▸ Data provided

>> BEGIN

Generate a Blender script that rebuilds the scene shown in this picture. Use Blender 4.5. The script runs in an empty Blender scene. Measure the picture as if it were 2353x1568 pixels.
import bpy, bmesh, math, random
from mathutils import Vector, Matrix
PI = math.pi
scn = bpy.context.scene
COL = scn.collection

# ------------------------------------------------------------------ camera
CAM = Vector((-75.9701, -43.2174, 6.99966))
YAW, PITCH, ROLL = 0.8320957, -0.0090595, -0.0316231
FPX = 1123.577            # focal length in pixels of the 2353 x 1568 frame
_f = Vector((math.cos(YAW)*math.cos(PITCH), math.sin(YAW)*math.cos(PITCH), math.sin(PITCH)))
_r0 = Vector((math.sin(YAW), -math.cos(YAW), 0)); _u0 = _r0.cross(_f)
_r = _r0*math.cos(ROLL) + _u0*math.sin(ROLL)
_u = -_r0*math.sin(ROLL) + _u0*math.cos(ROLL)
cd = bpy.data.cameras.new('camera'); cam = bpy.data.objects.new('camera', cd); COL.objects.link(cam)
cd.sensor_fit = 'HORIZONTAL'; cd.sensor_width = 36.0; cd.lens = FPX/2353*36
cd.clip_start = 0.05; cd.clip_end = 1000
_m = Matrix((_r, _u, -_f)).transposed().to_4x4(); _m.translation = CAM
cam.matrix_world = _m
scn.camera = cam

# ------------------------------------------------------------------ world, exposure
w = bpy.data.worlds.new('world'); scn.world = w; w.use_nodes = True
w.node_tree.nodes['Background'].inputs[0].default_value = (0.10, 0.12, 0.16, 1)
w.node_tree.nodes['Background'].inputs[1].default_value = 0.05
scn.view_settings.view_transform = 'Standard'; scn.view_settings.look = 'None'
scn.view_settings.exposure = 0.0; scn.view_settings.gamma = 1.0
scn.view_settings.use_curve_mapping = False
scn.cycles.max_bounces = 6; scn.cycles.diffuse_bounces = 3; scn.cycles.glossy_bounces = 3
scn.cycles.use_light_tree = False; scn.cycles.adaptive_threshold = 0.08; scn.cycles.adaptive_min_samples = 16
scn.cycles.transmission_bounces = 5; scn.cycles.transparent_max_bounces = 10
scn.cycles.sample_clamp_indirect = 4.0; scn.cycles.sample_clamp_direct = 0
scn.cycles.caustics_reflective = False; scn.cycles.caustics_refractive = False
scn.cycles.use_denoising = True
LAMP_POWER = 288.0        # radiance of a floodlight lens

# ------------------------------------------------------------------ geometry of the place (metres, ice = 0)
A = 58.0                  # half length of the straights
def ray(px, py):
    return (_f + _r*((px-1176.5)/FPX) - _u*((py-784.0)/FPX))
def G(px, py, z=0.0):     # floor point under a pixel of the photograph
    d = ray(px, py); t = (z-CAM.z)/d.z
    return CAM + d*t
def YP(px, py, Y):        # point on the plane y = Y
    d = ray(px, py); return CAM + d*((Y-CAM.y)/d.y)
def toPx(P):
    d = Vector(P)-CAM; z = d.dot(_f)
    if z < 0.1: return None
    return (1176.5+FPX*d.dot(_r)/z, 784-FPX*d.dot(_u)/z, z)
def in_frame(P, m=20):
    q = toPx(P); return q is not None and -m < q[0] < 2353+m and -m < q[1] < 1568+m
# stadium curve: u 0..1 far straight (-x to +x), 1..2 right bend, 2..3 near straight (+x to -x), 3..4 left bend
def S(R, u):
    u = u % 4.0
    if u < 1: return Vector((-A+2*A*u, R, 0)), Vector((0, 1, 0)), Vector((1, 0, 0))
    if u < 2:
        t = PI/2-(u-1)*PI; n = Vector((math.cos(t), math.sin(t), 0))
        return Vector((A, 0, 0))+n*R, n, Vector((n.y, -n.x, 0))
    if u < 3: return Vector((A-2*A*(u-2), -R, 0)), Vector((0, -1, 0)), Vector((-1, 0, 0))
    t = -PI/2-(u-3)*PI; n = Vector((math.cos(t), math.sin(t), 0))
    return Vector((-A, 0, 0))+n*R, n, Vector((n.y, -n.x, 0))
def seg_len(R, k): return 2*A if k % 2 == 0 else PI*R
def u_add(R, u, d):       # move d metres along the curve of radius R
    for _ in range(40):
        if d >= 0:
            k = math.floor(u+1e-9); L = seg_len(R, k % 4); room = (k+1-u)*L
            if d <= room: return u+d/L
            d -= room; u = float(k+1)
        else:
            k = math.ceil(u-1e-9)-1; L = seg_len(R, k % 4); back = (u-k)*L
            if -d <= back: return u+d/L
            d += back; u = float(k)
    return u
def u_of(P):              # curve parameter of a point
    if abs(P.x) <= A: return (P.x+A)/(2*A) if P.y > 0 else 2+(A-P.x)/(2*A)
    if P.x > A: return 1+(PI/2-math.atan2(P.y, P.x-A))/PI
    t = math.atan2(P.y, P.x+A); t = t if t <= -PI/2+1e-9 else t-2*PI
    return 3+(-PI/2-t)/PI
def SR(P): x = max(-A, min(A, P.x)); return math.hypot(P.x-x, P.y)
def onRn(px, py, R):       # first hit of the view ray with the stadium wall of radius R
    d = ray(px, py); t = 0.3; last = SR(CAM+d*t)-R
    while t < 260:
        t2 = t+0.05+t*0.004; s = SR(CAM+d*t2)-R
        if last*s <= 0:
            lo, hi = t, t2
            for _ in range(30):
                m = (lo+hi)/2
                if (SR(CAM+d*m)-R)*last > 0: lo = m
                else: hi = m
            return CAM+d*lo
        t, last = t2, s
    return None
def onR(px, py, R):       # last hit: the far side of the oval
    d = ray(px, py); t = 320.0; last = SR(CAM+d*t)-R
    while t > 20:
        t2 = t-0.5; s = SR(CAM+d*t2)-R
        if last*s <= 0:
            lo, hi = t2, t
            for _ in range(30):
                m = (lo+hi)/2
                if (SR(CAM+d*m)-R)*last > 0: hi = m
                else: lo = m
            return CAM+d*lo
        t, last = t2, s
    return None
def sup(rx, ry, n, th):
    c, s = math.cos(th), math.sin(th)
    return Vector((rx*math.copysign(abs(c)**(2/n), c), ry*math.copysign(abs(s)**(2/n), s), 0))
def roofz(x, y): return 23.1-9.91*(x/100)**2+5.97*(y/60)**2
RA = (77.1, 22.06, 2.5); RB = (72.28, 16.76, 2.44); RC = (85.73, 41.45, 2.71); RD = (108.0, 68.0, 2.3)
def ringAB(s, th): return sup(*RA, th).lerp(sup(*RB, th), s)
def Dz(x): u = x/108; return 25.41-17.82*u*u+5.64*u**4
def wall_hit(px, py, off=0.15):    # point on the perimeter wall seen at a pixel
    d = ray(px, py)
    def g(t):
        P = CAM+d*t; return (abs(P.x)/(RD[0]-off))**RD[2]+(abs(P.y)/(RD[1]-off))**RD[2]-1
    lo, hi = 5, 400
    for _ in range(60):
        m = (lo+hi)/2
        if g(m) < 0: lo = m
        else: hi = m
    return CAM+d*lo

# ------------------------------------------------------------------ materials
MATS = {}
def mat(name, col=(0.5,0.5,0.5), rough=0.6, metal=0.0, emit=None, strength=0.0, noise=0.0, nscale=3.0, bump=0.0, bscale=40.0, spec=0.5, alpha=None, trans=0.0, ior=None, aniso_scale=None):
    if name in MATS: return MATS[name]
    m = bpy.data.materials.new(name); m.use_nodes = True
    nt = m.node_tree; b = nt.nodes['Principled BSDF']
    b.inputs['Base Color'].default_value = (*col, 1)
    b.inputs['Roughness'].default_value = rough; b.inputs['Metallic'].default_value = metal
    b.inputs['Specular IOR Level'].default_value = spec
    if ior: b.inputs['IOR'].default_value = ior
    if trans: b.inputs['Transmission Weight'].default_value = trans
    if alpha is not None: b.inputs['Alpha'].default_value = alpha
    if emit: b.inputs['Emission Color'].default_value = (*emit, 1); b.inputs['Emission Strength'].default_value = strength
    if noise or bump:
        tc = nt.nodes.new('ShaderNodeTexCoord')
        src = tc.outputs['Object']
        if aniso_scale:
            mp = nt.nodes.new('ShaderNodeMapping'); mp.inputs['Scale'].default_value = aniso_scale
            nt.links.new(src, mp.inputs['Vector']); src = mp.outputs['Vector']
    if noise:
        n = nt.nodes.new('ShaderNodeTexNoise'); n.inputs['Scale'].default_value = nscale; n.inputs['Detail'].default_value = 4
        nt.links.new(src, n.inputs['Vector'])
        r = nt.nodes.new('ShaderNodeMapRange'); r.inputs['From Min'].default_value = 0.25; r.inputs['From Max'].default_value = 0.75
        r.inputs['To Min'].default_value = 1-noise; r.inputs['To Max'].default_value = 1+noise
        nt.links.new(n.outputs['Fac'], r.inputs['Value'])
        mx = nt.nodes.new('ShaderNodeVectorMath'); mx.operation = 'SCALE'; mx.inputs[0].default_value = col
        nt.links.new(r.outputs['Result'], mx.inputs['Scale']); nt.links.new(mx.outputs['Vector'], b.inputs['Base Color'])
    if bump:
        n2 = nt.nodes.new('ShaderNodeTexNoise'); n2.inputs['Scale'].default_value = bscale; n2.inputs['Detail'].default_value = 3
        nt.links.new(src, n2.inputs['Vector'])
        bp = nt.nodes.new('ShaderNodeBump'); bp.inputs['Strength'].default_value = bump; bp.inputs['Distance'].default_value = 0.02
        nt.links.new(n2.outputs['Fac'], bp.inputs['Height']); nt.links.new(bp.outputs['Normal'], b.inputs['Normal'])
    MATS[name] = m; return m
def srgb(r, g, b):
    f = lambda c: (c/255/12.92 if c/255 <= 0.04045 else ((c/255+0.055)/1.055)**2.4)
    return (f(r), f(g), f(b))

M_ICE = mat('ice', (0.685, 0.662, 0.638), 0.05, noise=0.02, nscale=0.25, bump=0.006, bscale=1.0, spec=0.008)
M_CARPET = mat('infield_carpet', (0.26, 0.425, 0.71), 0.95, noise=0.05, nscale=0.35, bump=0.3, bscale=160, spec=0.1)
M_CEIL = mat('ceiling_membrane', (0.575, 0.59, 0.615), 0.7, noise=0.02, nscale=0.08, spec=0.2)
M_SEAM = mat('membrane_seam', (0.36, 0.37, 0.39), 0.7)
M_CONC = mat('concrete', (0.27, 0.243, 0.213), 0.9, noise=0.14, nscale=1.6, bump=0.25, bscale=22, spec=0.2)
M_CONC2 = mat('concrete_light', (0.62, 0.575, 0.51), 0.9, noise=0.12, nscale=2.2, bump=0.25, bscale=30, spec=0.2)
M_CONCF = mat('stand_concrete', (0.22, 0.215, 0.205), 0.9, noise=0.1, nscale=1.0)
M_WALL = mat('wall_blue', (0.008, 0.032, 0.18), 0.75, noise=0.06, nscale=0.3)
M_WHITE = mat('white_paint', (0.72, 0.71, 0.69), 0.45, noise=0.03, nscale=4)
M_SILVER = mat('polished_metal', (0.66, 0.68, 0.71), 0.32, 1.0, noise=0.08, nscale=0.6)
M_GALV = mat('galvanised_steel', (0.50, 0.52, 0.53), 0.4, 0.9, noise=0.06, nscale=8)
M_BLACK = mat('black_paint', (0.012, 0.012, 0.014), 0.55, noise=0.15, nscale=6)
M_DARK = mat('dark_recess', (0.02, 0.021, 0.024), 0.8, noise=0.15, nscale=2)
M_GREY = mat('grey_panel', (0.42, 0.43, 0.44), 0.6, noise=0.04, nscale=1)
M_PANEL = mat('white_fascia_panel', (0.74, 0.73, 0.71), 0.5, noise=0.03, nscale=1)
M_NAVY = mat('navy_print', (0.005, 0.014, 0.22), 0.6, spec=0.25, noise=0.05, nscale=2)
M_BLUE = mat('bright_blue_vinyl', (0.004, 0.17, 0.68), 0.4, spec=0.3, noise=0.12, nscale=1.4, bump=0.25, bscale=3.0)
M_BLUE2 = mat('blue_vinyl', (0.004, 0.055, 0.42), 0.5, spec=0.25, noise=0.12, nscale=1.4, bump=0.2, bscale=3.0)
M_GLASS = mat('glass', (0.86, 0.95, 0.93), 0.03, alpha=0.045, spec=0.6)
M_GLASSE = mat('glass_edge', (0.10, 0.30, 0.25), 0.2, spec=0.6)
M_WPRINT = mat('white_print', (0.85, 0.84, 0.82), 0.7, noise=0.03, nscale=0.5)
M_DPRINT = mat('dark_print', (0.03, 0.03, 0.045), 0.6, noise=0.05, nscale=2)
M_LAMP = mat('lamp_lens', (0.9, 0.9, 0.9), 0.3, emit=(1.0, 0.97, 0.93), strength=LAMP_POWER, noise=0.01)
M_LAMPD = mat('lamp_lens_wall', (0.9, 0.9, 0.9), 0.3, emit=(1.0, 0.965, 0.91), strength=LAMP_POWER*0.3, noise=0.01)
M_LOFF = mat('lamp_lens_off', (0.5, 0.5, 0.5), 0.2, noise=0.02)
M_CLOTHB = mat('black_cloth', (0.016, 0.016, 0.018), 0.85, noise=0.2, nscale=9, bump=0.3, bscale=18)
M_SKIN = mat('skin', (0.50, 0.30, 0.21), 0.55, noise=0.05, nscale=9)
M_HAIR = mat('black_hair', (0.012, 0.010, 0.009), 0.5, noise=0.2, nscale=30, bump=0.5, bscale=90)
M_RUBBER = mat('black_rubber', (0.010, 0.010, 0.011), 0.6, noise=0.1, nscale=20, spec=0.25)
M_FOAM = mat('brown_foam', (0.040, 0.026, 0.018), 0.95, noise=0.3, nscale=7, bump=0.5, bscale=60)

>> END

From the top of the listing above, restate each line word for word up to and including the line with "scn.camera = cam"; add nothing else.

Generate a Blender script that rebuilds the scene shown in this picture. Use Blender 4.5. The script runs in an empty Blender scene. Measure the picture as if it were 2353x1568 pixels.
import bpy, bmesh, math, random
from mathutils import Vector, Matrix
PI = math.pi
scn = bpy.context.scene
COL = scn.collection

# ------------------------------------------------------------------ camera
CAM = Vector((-75.9701, -43.2174, 6.99966))
YAW, PITCH, ROLL = 0.8320957, -0.0090595, -0.0316231
FPX = 1123.577            # focal length in pixels of the 2353 x 1568 frame
_f = Vector((math.cos(YAW)*math.cos(PITCH), math.sin(YAW)*math.cos(PITCH), math.sin(PITCH)))
_r0 = Vector((math.sin(YAW), -math.cos(YAW), 0)); _u0 = _r0.cross(_f)
_r = _r0*math.cos(ROLL) + _u0*math.sin(ROLL)
_u = -_r0*math.sin(ROLL) + _u0*math.cos(ROLL)
cd = bpy.data.cameras.new('camera'); cam = bpy.data.objects.new('camera', cd); COL.objects.link(cam)
cd.sensor_fit = 'HORIZONTAL'; cd.sensor_width = 36.0; cd.lens = FPX/2353*36
cd.clip_start = 0.05; cd.clip_end = 1000
_m = Matrix((_r, _u, -_f)).transposed().to_4x4(); _m.translation = CAM
cam.matrix_world = _m
scn.camera = cam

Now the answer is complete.